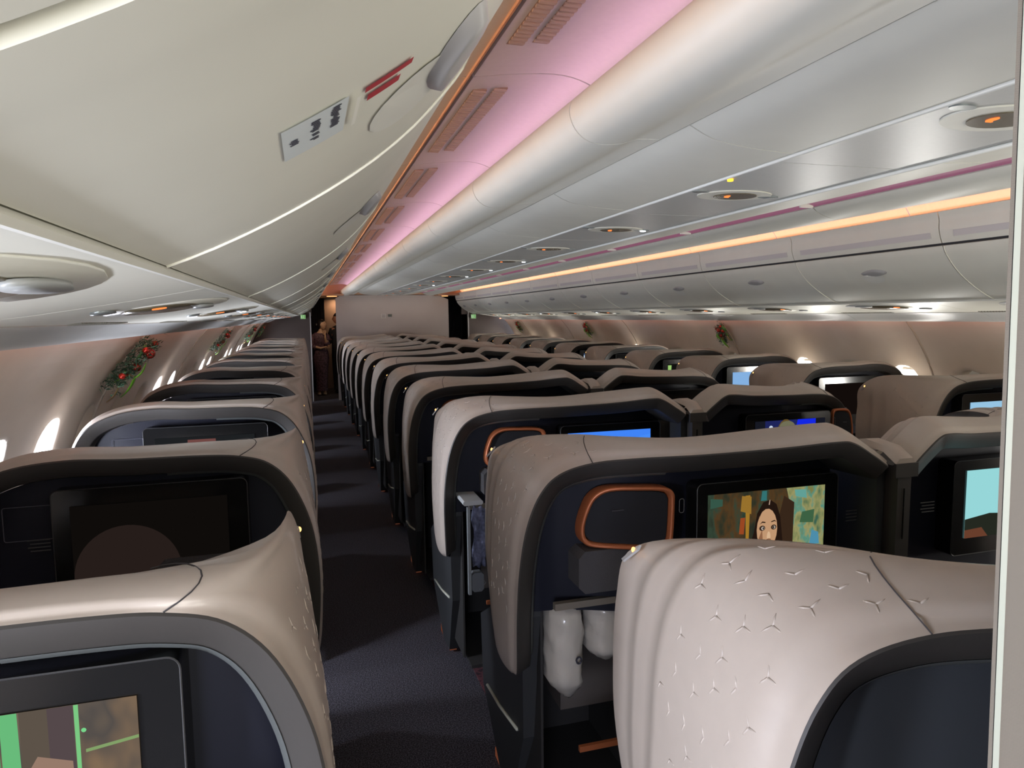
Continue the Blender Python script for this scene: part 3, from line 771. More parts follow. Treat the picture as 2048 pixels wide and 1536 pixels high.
        g = G(); g.box(.82, .90, .672, .674, 1.118, 1.121); g.build('cubby_slot', mat('slot_line', (.05, .05, .06), .5), cb)
        g = G(); P = rr_(.998, 1.013, 1.118, 1.158, .006, 3); g.tube([(x-.004, .600, z) for x, z in P], .0012, 4, closed=True); g.build('charging_port', mat('port_edge', (.09, .09, .09), .4), root)
    else:
        g = G(); P = rr_(1.255, 1.375, 1.08, 1.175, .006, 3); g.tube([(x, .741, z) for x, z in P], .0012, 4, closed=True); g.build('locker_door', mat('port_edge2', (.10, .10, .13), .4), root)
        g = G(); g.tube([(1.41+.014*math.cos(a*.6), .738, 1.088+.014*math.sin(a*.6)) for a in range(10)], .003, 5); g.build('coat_hook', mat('hook', (.10, .10, .13), .4), root)
    # call light on the aisle corner
    c = S(5.05, .92)
    n_ = N(5.05, .92); e1 = (S(5.35, .92)-c).normalized(); e2 = (S(5.05, .97)-c).normalized()
    def q(a, b2, o): return c+e1*a+e2*b2+n_*o
    g = G(); out = [(-.032, -.006), (-.030, .010), (.018, .012), (.030, .004), (.016, -.008)]
    V = [q(a, b2, .004) for a, b2 in out]+[q(a*.92, b2*.85, .0085) for a, b2 in out]; k = len(out)
    g.add(V, [(i, (i+1) % k, k+(i+1) % k, k+i) for i in range(k)]+[tuple(range(k, 2*k))]); cl = g.build('call_light', mat('call_grey', (.30, .29, .28), .4), root)
    g = G(); cc_ = q(.010, .003, .009); g.ball(cc_, .0045, .0045, .006, 8, 6); g.build('lamp', glow('call_amber', (1.0, .50, .15), 3.0), cl)
    return root
SC_ = make_seat('centre'); SW_ = make_seat('window')
PR = 1.1165
SCm = mirrored(SC_); SCm.name = 'business_seat'
def shift(o, fx):
    if o.type == 'MESH':
        for v in o.data.vertices: v.co.x = fx(v.co.x)
    for c in o.children: shift(c, fx)
for c in SCm.children:      # in the right-hand seats the screen sits further from the pillar and the cubby is narrower
    nm = c.name.split('.')[0]
    if nm == 'screen_bezel': shift(c, lambda x: x+.245)
    elif nm == 'copper_frame':
        shift(c, lambda x: 2.6125+(x-2.4175)*.52)
        for o in [c]+list(c.children):
            for v in o.data.vertices: v.co.y = .672+(v.co.y-.62*(v.co.x-2.6125)-.68)*.4
    elif nm == 'printed_notice': shift(c, lambda x: x+.15)
    elif nm == 'charging_port': shift(c, lambda x: x+.22)
    elif nm == 'ottoman_pad': shift(c, lambda x: x)
SWm = mirrored(SW_, .56); SWm.name = 'business_seat'
seats = {}
def place(proto, first, dx, dy, key, label, group):
    s = proto if first else dup(proto)
    s.location = (dx, dy, 0); tag(s, label, 'seat', group); seats[key] = s
def detach(first_key, *a): pass
lookC = {0: 'bright pale shell nearest the camera with relief marks, beside the divider', 1: 'brown lit shell whose screen shows a film with a dark haired woman', 2: 'pale lit shell with the blue screen and copper cubby'}
lookD = {0: 'nearest shell mostly hidden behind the divider', 1: 'shell whose screen shows a pale blue film scene', 2: 'shell whose screen shows blue stage lights'}
lookL = {0: 'nearest shell whose screen glows green and brown', 1: 'shell with the dark switched off screen behind the green one', 2: 'shell with the daylit locker beside its screen'}
lookR = {2: 'nearest visible shell with a sky blue film on its screen', 3: 'shell with a dark screen beside the window glow', 4: 'shell whose screen is plain pale blue'}
for k in range(0, 12):
    place(SC_, k == 0, 0, PR*k, ('C', k), 'centre left seat, '+(lookC.get(k) or '%s row from the camera' % ORD[k]), 'left seats of the centre pairs')
    place(SCm, k == 0, 0, PR*k, ('D', k), 'centre right seat, '+(lookD.get(k) or '%s row from the camera' % ORD[k]), 'right seats of the centre pairs')
    place(SWm, k == 0, 0, .306+PR*k, ('L', k), 'left window seat, '+(lookL.get(k) or '%s row from the camera' % ORD[k]), 'left window seats')
for k in range(1, 12):
    place(SW_, k == 1, 2.687, PR*k, ('R', k), 'right window seat, '+(lookR.get(k) or ('hidden by the divider' if k == 1 else '%s row from the camera' % ORD[k])), 'right window seats')
SLATE = mat('slate_panel', (.022, .026, .032), .75)
for key in (('C', 0), ('D', 0)):
    for c in list(seats[key].children):
        nm = c.name.split('.')[0]
        if nm in ('copper_frame', 'screen_bezel', 'charging_port', 'printed_notice', 'ottoman_pad'):
            for cc in list(c.children): bpy.data.objects.remove(cc)
            bpy.data.objects.remove(c)
        elif nm == 'rear_panel':
            c.data = c.data.copy(); c.data.materials[0] = SLATE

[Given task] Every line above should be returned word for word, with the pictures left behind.

[Full output]
Continue the Blender Python script for this scene: part 3, from line 771. More parts follow. Treat the picture as 2048 pixels wide and 1536 pixels high.
        g = G(); g.box(.82, .90, .672, .674, 1.118, 1.121); g.build('cubby_slot', mat('slot_line', (.05, .05, .06), .5), cb)
        g = G(); P = rr_(.998, 1.013, 1.118, 1.158, .006, 3); g.tube([(x-.004, .600, z) for x, z in P], .0012, 4, closed=True); g.build('charging_port', mat('port_edge', (.09, .09, .09), .4), root)
    else:
        g = G(); P = rr_(1.255, 1.375, 1.08, 1.175, .006, 3); g.tube([(x, .741, z) for x, z in P], .0012, 4, closed=True); g.build('locker_door', mat('port_edge2', (.10, .10, .13), .4), root)
        g = G(); g.tube([(1.41+.014*math.cos(a*.6), .738, 1.088+.014*math.sin(a*.6)) for a in range(10)], .003, 5); g.build('coat_hook', mat('hook', (.10, .10, .13), .4), root)
    # call light on the aisle corner
    c = S(5.05, .92)
    n_ = N(5.05, .92); e1 = (S(5.35, .92)-c).normalized(); e2 = (S(5.05, .97)-c).normalized()
    def q(a, b2, o): return c+e1*a+e2*b2+n_*o
    g = G(); out = [(-.032, -.006), (-.030, .010), (.018, .012), (.030, .004), (.016, -.008)]
    V = [q(a, b2, .004) for a, b2 in out]+[q(a*.92, b2*.85, .0085) for a, b2 in out]; k = len(out)
    g.add(V, [(i, (i+1) % k, k+(i+1) % k, k+i) for i in range(k)]+[tuple(range(k, 2*k))]); cl = g.build('call_light', mat('call_grey', (.30, .29, .28), .4), root)
    g = G(); cc_ = q(.010, .003, .009); g.ball(cc_, .0045, .0045, .006, 8, 6); g.build('lamp', glow('call_amber', (1.0, .50, .15), 3.0), cl)
    return root
SC_ = make_seat('centre'); SW_ = make_seat('window')
PR = 1.1165
SCm = mirrored(SC_); SCm.name = 'business_seat'
def shift(o, fx):
    if o.type == 'MESH':
        for v in o.data.vertices: v.co.x = fx(v.co.x)
    for c in o.children: shift(c, fx)
for c in SCm.children:      # in the right-hand seats the screen sits further from the pillar and the cubby is narrower
    nm = c.name.split('.')[0]
    if nm == 'screen_bezel': shift(c, lambda x: x+.245)
    elif nm == 'copper_frame':
        shift(c, lambda x: 2.6125+(x-2.4175)*.52)
        for o in [c]+list(c.children):
            for v in o.data.vertices: v.co.y = .672+(v.co.y-.62*(v.co.x-2.6125)-.68)*.4
    elif nm == 'printed_notice': shift(c, lambda x: x+.15)
    elif nm == 'charging_port': shift(c, lambda x: x+.22)
    elif nm == 'ottoman_pad': shift(c, lambda x: x)
SWm = mirrored(SW_, .56); SWm.name = 'business_seat'
seats = {}
def place(proto, first, dx, dy, key, label, group):
    s = proto if first else dup(proto)
    s.location = (dx, dy, 0); tag(s, label, 'seat', group); seats[key] = s
def detach(first_key, *a): pass
lookC = {0: 'bright pale shell nearest the camera with relief marks, beside the divider', 1: 'brown lit shell whose screen shows a film with a dark haired woman', 2: 'pale lit shell with the blue screen and copper cubby'}
lookD = {0: 'nearest shell mostly hidden behind the divider', 1: 'shell whose screen shows a pale blue film scene', 2: 'shell whose screen shows blue stage lights'}
lookL = {0: 'nearest shell whose screen glows green and brown', 1: 'shell with the dark switched off screen behind the green one', 2: 'shell with the daylit locker beside its screen'}
lookR = {2: 'nearest visible shell with a sky blue film on its screen', 3: 'shell with a dark screen beside the window glow', 4: 'shell whose screen is plain pale blue'}
for k in range(0, 12):
    place(SC_, k == 0, 0, PR*k, ('C', k), 'centre left seat, '+(lookC.get(k) or '%s row from the camera' % ORD[k]), 'left seats of the centre pairs')
    place(SCm, k == 0, 0, PR*k, ('D', k), 'centre right seat, '+(lookD.get(k) or '%s row from the camera' % ORD[k]), 'right seats of the centre pairs')
    place(SWm, k == 0, 0, .306+PR*k, ('L', k), 'left window seat, '+(lookL.get(k) or '%s row from the camera' % ORD[k]), 'left window seats')
for k in range(1, 12):
    place(SW_, k == 1, 2.687, PR*k, ('R', k), 'right window seat, '+(lookR.get(k) or ('hidden by the divider' if k == 1 else '%s row from the camera' % ORD[k])), 'right window seats')
SLATE = mat('slate_panel', (.022, .026, .032), .75)
for key in (('C', 0), ('D', 0)):
    for c in list(seats[key].children):
        nm = c.name.split('.')[0]
        if nm in ('copper_frame', 'screen_bezel', 'charging_port', 'printed_notice', 'ottoman_pad'):
            for cc in list(c.children): bpy.data.objects.remove(cc)
            bpy.data.objects.remove(c)
        elif nm == 'rear_panel':
            c.data = c.data.copy(); c.data.materials[0] = SLATE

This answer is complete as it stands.